==== Dataset ====

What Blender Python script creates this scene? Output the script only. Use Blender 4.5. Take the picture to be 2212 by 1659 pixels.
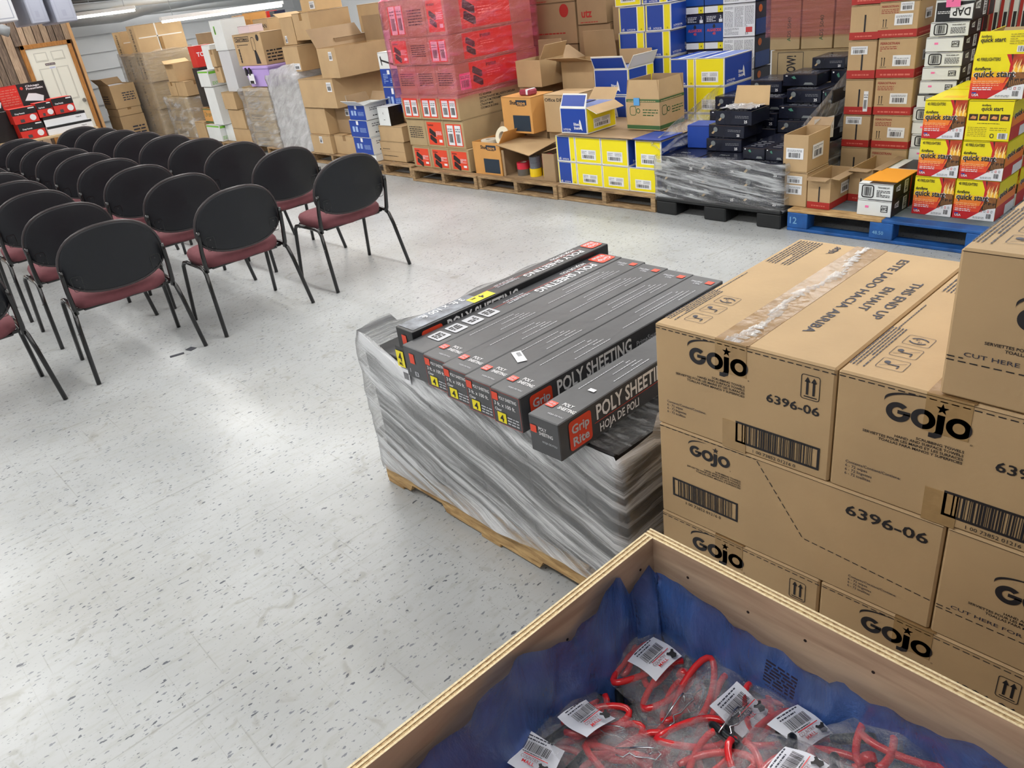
import bpy, math, random
from mathutils import Vector, Matrix, noise
C = bpy.context
for _o in list(bpy.data.objects): bpy.data.objects.remove(_o)
PI = math.pi
# ---------------------------------------------------------------- camera
F_PX, PITCH, ROLL, YAW, CAM_H = 1661.0, .4805, .1385, .872, 1.7
cam_d = bpy.data.cameras.new('camera'); cam = bpy.data.objects.new('camera', cam_d); C.collection.objects.link(cam)
cam_d.sensor_fit = 'HORIZONTAL'; cam_d.sensor_width = 36.0; cam_d.lens = 36.0*F_PX/2212.0
cam_d.clip_start = .02; cam_d.clip_end = 100
def _cam():
    cp, sp, c, s = math.cos(PITCH), math.sin(PITCH), math.cos(ROLL), math.sin(ROLL)
    fw = Vector((0, cp, -sp)); rt = Vector((1, 0, 0)); dn = Vector((0, -sp, -cp))
    r2 = rt*c + dn*s; d2 = dn*c - rt*s
    ca, sa = math.cos(YAW), math.sin(YAW)
    W = Matrix(((ca, -sa, 0), (sa, ca, 0), (0, 0, 1)))
    r2, d2, fw = W @ r2, W @ d2, W @ fw
    m = Matrix((r2, -d2, -fw)).transposed().to_4x4(); m.translation = Vector((0, 0, CAM_H)); return m
cam.matrix_world = _cam()
C.scene.camera = cam
# ---------------------------------------------------------------- world, exposure, ceiling light
w = bpy.data.worlds.new('world'); C.scene.world = w; w.use_nodes = True
w.node_tree.nodes['Background'].inputs[0].default_value = (.95, .97, 1, 1)
w.node_tree.nodes['Background'].inputs[1].default_value = .20
vs = C.scene.view_settings
vs.view_transform = 'Standard'; vs.look = 'None'; vs.exposure = 0.0; vs.gamma = 1.0; vs.use_curve_mapping = False
try:
    C.scene.cycles.transparent_max_bounces = 16; C.scene.cycles.max_bounces = 6
    C.scene.cycles.sample_clamp_indirect = 4.0
except Exception: pass
LIGHT_ROWS = [(2.75, 1.0, (-14.2, -11.6, -9.0, -6.4, -3.8, -1.2)), (6.2, .9, (-14.2, -11.6, -9.0, -6.4, -3.8, -1.2)),
              (-.4, .75, (-14.2, -11.6, -9.0, -6.4, -3.8, -1.2))]
TUBE_W = 34.0
def area(name, loc, sx, sy, e, col=(1, .992, .975)):
    l = bpy.data.lights.new(name, 'AREA'); l.shape = 'RECTANGLE'; l.size = sx; l.size_y = sy; l.energy = e; l.color = col
    o = bpy.data.objects.new(name, l); C.collection.objects.link(o); o.location = loc; return o
for _y, _k, _xs in LIGHT_ROWS:
    for _x in _xs: area('ceiling_lamp_light', (_x, _y, 2.795), 2.2, .26, TUBE_W*_k)
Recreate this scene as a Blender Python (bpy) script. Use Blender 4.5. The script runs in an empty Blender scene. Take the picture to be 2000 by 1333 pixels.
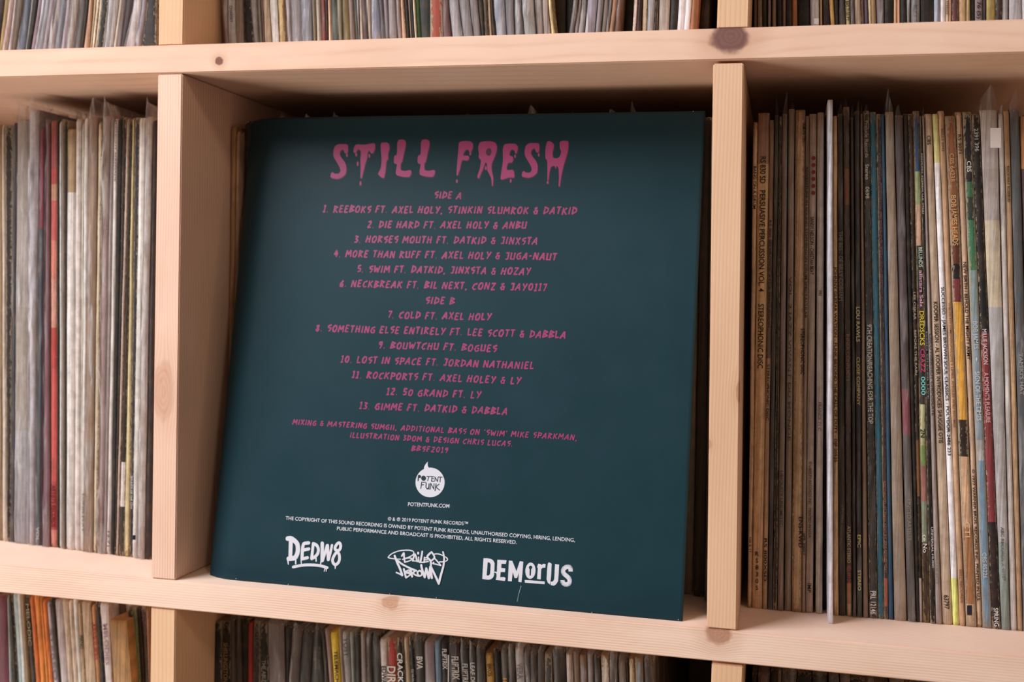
import bpy, bmesh, math, random
from mathutils import Vector, Matrix
random.seed(7)
S = bpy.context.scene
COL = S.collection

# ------------------------------------------------------------------ camera, world, lights, exposure
H, T1, T0 = .32962, .01812, .01889            # cell height, upper board, lower board
CAM = Vector((0.39889, -0.66821, 0.19239))
YAW, PITCH, ROLL, FPX = 0.23393, -0.04074, 0.02389, 2226.086
FWD = Vector((-math.sin(YAW)*math.cos(PITCH), math.cos(YAW)*math.cos(PITCH), math.sin(PITCH)))
_r = Vector((math.cos(YAW), math.sin(YAW), 0)); _u = _r.cross(FWD)
RGT = _r*math.cos(ROLL) + _u*math.sin(ROLL); UPV = -_r*math.sin(ROLL) + _u*math.cos(ROLL)
cd = bpy.data.cameras.new('camera'); cam = bpy.data.objects.new('camera', cd); COL.objects.link(cam)
cam.matrix_world = Matrix(((RGT.x, UPV.x, -FWD.x, CAM.x), (RGT.y, UPV.y, -FWD.y, CAM.y), (RGT.z, UPV.z, -FWD.z, CAM.z), (0, 0, 0, 1)))
cd.sensor_width = 36; cd.lens = FPX*36/2000; cd.clip_start = .01
cd.dof.use_dof = True; cd.dof.focus_distance = .69; cd.dof.aperture_fstop = 7
S.camera = cam
S.view_settings.view_transform = 'Standard'; S.view_settings.look = 'None'
S.view_settings.gamma = 1; S.view_settings.use_curve_mapping = False
S.view_settings.exposure = 0.0
S.cycles.transparent_max_bounces = 24
w = bpy.data.worlds.new('room_light'); S.world = w; w.use_nodes = True
w.node_tree.nodes['Background'].inputs[0].default_value = (.88, .68, .50, 1)
w.node_tree.nodes['Background'].inputs[1].default_value = .23
def area(name, loc, target, size, power, col):
    l = bpy.data.lights.new(name, 'AREA'); l.shape = 'RECTANGLE'; l.size, l.size_y = size; l.energy = power; l.color = col
    o = bpy.data.objects.new(name, l); COL.objects.link(o); o.location = loc
    o.rotation_euler = (Vector(target)-Vector(loc)).to_track_quat('-Z', 'Y').to_euler()
    return o
area('window_light', (-.82, -.85, 1.38), (.05, 0, .12), (.95, .95), 45, (.92, .955, 1.0))
area('room_lamp', (1.7, -1.9, 1.75), (.1, .05, .2), (.35, .35), 8, (1.0, .82, .62))
area('floor_bounce_fill', (-1.0, -.9, -.85), (-.1, .1, .3), (.9, .9), 16, (1.0, .91, .80))  # added area light aimed upward, standing in for bounce off a sunlit floor

# ------------------------------------------------------------------ helpers
def ray(px, py): return FWD + RGT*((px-1000)/FPX) - UPV*((py-666.5)/FPX)
def at_y(px, py, Y): d = ray(px, py); return CAM + d*((Y-CAM.y)/d.y)
def x_at(px, Y, z):                      # world x of the point at depth Y, height z that lies in image column px
    lo, hi = -1.0, 1.5
    for _ in range(40):
        m = (lo+hi)/2; d = Vector((m, Y, z))-CAM
        if 1000+FPX*d.dot(RGT)/d.dot(FWD) < px: lo = m
        else: hi = m
    return (lo+hi)/2
def lin(c): c /= 255; return c/12.92 if c <= .04045 else ((c+.055)/1.055)**2.4
def hexc(h, k=1.0): return tuple(min(.92, lin(int(h[i:i+2], 16))*k) for i in (0, 2, 4))
def tag(o, label=None, cat=None, group=None, kind=None):
    if label: o['label'] = label
    if cat: o['category'] = cat
    if group: o['group'] = group
    if kind: o['kind'] = kind
    return o
def link(name, me, mat=None, parent=None, loc=None):
    if mat and not me.materials: me.materials.append(mat)
    o = bpy.data.objects.new(name, me); COL.objects.link(o)
    if parent: o.parent = parent
    if loc is not None: o.location = loc
    return o
def mesh(name, vs, fs):
    me = bpy.data.meshes.new(name); me.from_pydata([tuple(v) for v in vs], [], fs); me.update(); return me

class NT:                                # tiny node builder
    def __init__(s, name):
        s.m = bpy.data.materials.new(name); s.m.use_nodes = True; s.t = s.m.node_tree
        s.b = s.t.nodes['Principled BSDF']; s.out = s.t.nodes['Material Output']
    def put(s, sock, v):
        if isinstance(v, (int, float)):
            sock.default_value = v
        elif isinstance(v, tuple): sock.default_value = v if len(v) == len(sock.default_value) else v+(1,)
        else: s.t.links.new(v, sock)
    def ma(s, op, a, b=0.0, c=0.0):
        n = s.t.nodes.new('ShaderNodeMath'); n.operation = op
        for i, v in enumerate((a, b, c)): s.put(n.inputs[i], v)
        return n.outputs[0]
    def mix(s, f, a, b, blend='MIX'):
        n = s.t.nodes.new('ShaderNodeMix'); n.data_type = 'RGBA'; n.blend_type = blend
        s.put(n.inputs[0], f); s.put(n.inputs[6], a); s.put(n.inputs[7], b); return n.outputs[2]
    def step(s, v, a, b, x=0.0, y=1.0):
        n = s.t.nodes.new('ShaderNodeMapRange'); n.interpolation_type = 'SMOOTHSTEP'
        for i, q in enumerate((v, a, b, x, y)): s.put(n.inputs[i], q)
        return n.outputs[0]
    def coord(s): n = s.t.nodes.new('ShaderNodeTexCoord'); return n.outputs['Object']
    def geo(s): n = s.t.nodes.new('ShaderNodeNewGeometry'); return n.outputs['Position']
    def sep(s, v): n = s.t.nodes.new('ShaderNodeSeparateXYZ'); s.put(n.inputs[0], v); return n.outputs
    def com(s, x, y, z):
        n = s.t.nodes.new('ShaderNodeCombineXYZ')
        for i, v in enumerate((x, y, z)): s.put(n.inputs[i], v)
        return n.outputs[0]
    def noise(s, v, scale, detail=2.0, rough=.5, dist=0.0):
        n = s.t.nodes.new('ShaderNodeTexNoise'); s.put(n.inputs['Vector'], v)
        n.inputs['Scale'].default_value = scale; n.inputs['Detail'].default_value = detail
        n.inputs['Roughness'].default_value = rough; n.inputs['Distortion'].default_value = dist
        return n.outputs[0]
    def attr(s, name, fac=False):
        n = s.t.nodes.new('ShaderNodeAttribute'); n.attribute_name = name; return n.outputs['Fac' if fac else 'Color']
    def bump(s, h, dist, strength=1.0):
        n = s.t.nodes.new('ShaderNodeBump'); n.inputs['Distance'].default_value = dist; n.inputs['Strength'].default_value = strength
        s.put(n.inputs['Height'], h); s.t.links.new(n.outputs[0], s.b.inputs['Normal']); return n

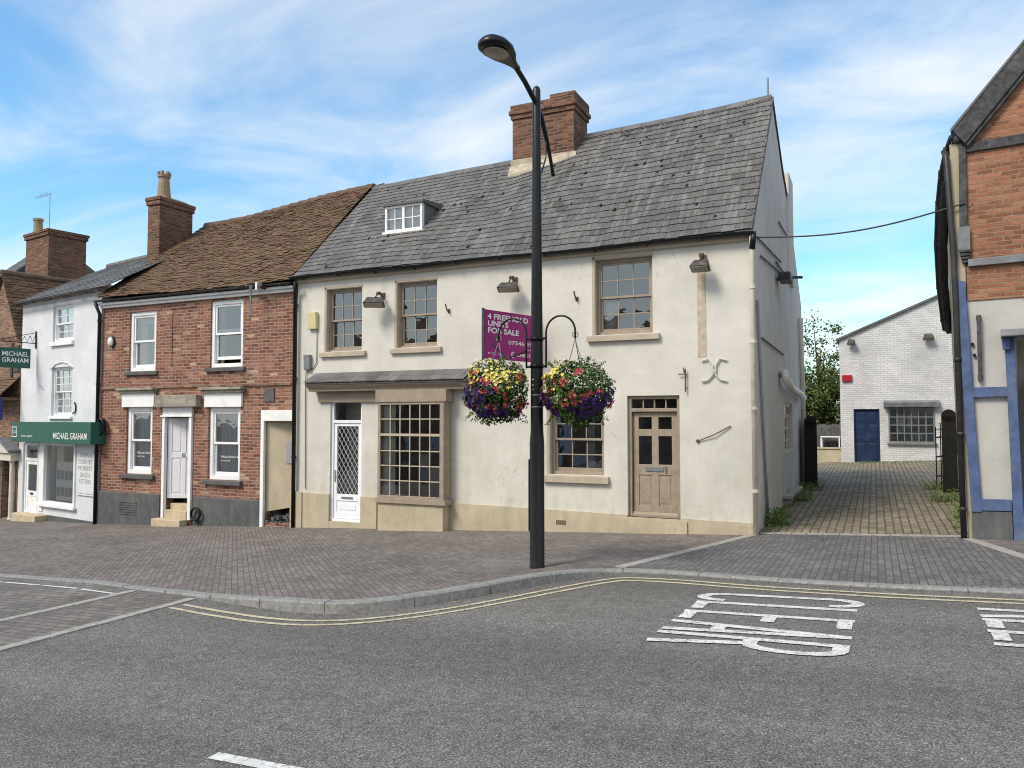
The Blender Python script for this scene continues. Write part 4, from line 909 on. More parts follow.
for i in range(30):
    a, b = BW * i / 30, BW * (i + 1) / 30
    sa, sb_ = -.34 * max(0, (a - 3) / 3.24), -.34 * max(0, (b - 3) / 3.24); m.quad((a, *be2(a)), (b, *be2(b)), (b + sb_, *br(b)), (a + sa, *br(a))); m.quad((a, *br(a)), (b, *br(b)), (b, 6.7, 4.8), (a, 6.7, 4.8))
shingles(m, -.05, BW + .0, be2, br, .175, .105, .012, .010, rag=2, shear=-.34, shw=lambda x: max(0, (x - 3) / 3.24))
ro = m.build('roof', M['tile'], bh, fix=False)
m = MB(); x = -.05
while x < BW - .34:
    b = min(x + .32, BW - .3); z = br((x + b) / 2)[1] + random.uniform(0, .012); m.tube([(x, 3.31, z - .06), (b - .008, 3.31, z - .06)], .12, 10); x = b
m.build('ridge_tiles', M['clay_ridge'], ro)
m = MB(); m.box(-.03, BW - .03, -.07, -.002, 4.545, 4.61); m.box(-.05, BW, -.14, -.002, 4.611, 4.67); m.build('cornice', M['white'], bh, .008)
gutter('gutter', bh, -.06, BW + .0, -.20, 4.725, M['black_worn'], .045)
pipe('downpipe', M['black'], bh, [(-.05, -.2, 4.67), (-.03, -.08, 4.40), (-.03, -.08, -.98)], .042)
xr = BF.f(294.5, 400, -.08)[0]
pipe('downpipe', M['black'], bh, [(xr + .1, -.22, 4.72), (xr, -.1, 4.5), (xr, -.08, -.62)], .042)
m = MB()
for z in (4.2, 2.6, .9):
    for x in (-.03, xr): m.mark(); m.tube([(x, -.08, z), (x, -.08, z + .06)], .053, 12)
m.build('pipe_collar', M['black'], bh)
# plinth
m = MB()
def bplz(x): return BF.f(100, 491)[1] + (BF.f(262, 502)[1] - BF.f(100, 491)[1]) * x / 5.2
za_, zb2 = BF.f(100, 491)[1], BF.f(262, 501)[1]
for a, b in ((.0, dd[0] - .09), (dd[1] + .09, pp[0] - .06)): m.mark(); m.hexa([(a, -.05, -1.3), (b, -.05, -1.3), (b, 0, -1.3), (a, 0, -1.3), (a, -.045, lerp(za_, zb2, a / 5.2)), (b, -.045, lerp(za_, zb2, b / 5.2)), (b, 0, lerp(za_, zb2, b / 5.2) + .02), (a, 0, lerp(za_, zb2, a / 5.2) + .02)])
m.build('plinth', M['dark_plinth'], bh, .01)
r_ = BF.rect(121, 138, 500, 514); m = MB()
for i in range(6): z = lerp(r_[2], r_[3], i / 6); m.box(r_[0], r_[1], -.062, -.051, z, z + .03)
m.build('cellar_grille', M['dark_plinth'], bh)
m = MB(); zc = BF.f(200, 386)[1]; m.box(.02, BW - .1, -.035, -.001, zc - .03, zc + .03); m.build('string_course', M['brick_lo'], bh, .005)
# sash windows
wc = [(0, 1, .5, 1, M['curtain'])]
sash(bh, b1, .04, M['white'], 1, 1, 1, fw=.09, sw=.05, sill=(.10, .10, .07), sill_mat=M['sill_dark'], curtain=[(.0, .35, 0, 1, M['curtain']), (.35, 1, .85, 1, M['curtain'])])
sash(bh, b2, .04, M['white'], 1, 1, 1, fw=.09, sw=.05, sill=(.10, .10, .07), sill_mat=M['sill_dark'], curtain=[(.0, .12, 0, 1, M['curtain'])], open_=.09)
wa = sash(bh, g1, .05, M['white'], 1, 1, 1, fw=.10, sw=.05, sill=(.13, .11, .09), sill_mat=M['sill_dark'], curtain=[(0, 1, 0, 1, M['blind'])])
wb_ = sash(bh, g2, .05, M['white'], 1, 1, 1, fw=.10, sw=.05, sill=(.09, .11, .09), sill_mat=M['sill_dark'], curtain=[(0, 1, 0, 1, M['blind'])])
for w_, r_, tx in ((wa, g1, 'Wilkins & Partners'), (wb_, g2, 'Wilkins & Partners &')):
    zz_ = lerp(r_[2], r_[3], .30); text('window_lettering', tx, M['letter'], w_, (r_[1] - r_[0]) * .55, .05, front_m(r_[0] + (r_[1] - r_[0]) * .30, .10, zz_)); text('window_lettering', 'SOLICITORS', M['letter'], w_, (r_[1] - r_[0]) * .3, .03, front_m(r_[0] + (r_[1] - r_[0]) * .30, .10, zz_ - .08))
m = MB(); s_ = MB()
for (a, b, c, d, e) in ((122, 154, 393, 407, 388), (204.5, 241.5, 392.8, 407, 387)):
    r_ = BF.rect(a, b, c, d, -.05); m.mark(); s_.mark(); m.box(r_[0], r_[1], -.06, -.001, r_[2], r_[3]); zt = BF.f((a + b) / 2, e, -.1)[1]
    s_.box(r_[0] - .05, r_[1] + .05, -.13, -.001, r_[3] + .001, lerp(r_[3], zt, .5)); s_.box(r_[0] - .09, r_[1] + .09, -.18, -.001, lerp(r_[3], zt, .5) + .001, zt)
m.build('window_header', M['white'], bh, .006); s_.build('window_hood', M['stone'], bh, .012)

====

• _Direction_
Give again, exactly as written, only the lines that start at the one with "Recreate this scene" and end at the one with "COL = S.collection", both included. Skip any pictures.

• _Result of this task_
Recreate this scene as a Blender Python (bpy) script. Use Blender 4.5. The script runs in an empty Blender scene. Take the picture to be 2000 by 1333 pixels.
import bpy, bmesh, math, random
from mathutils import Vector, Matrix
random.seed(7)
S = bpy.context.scene
COL = S.collection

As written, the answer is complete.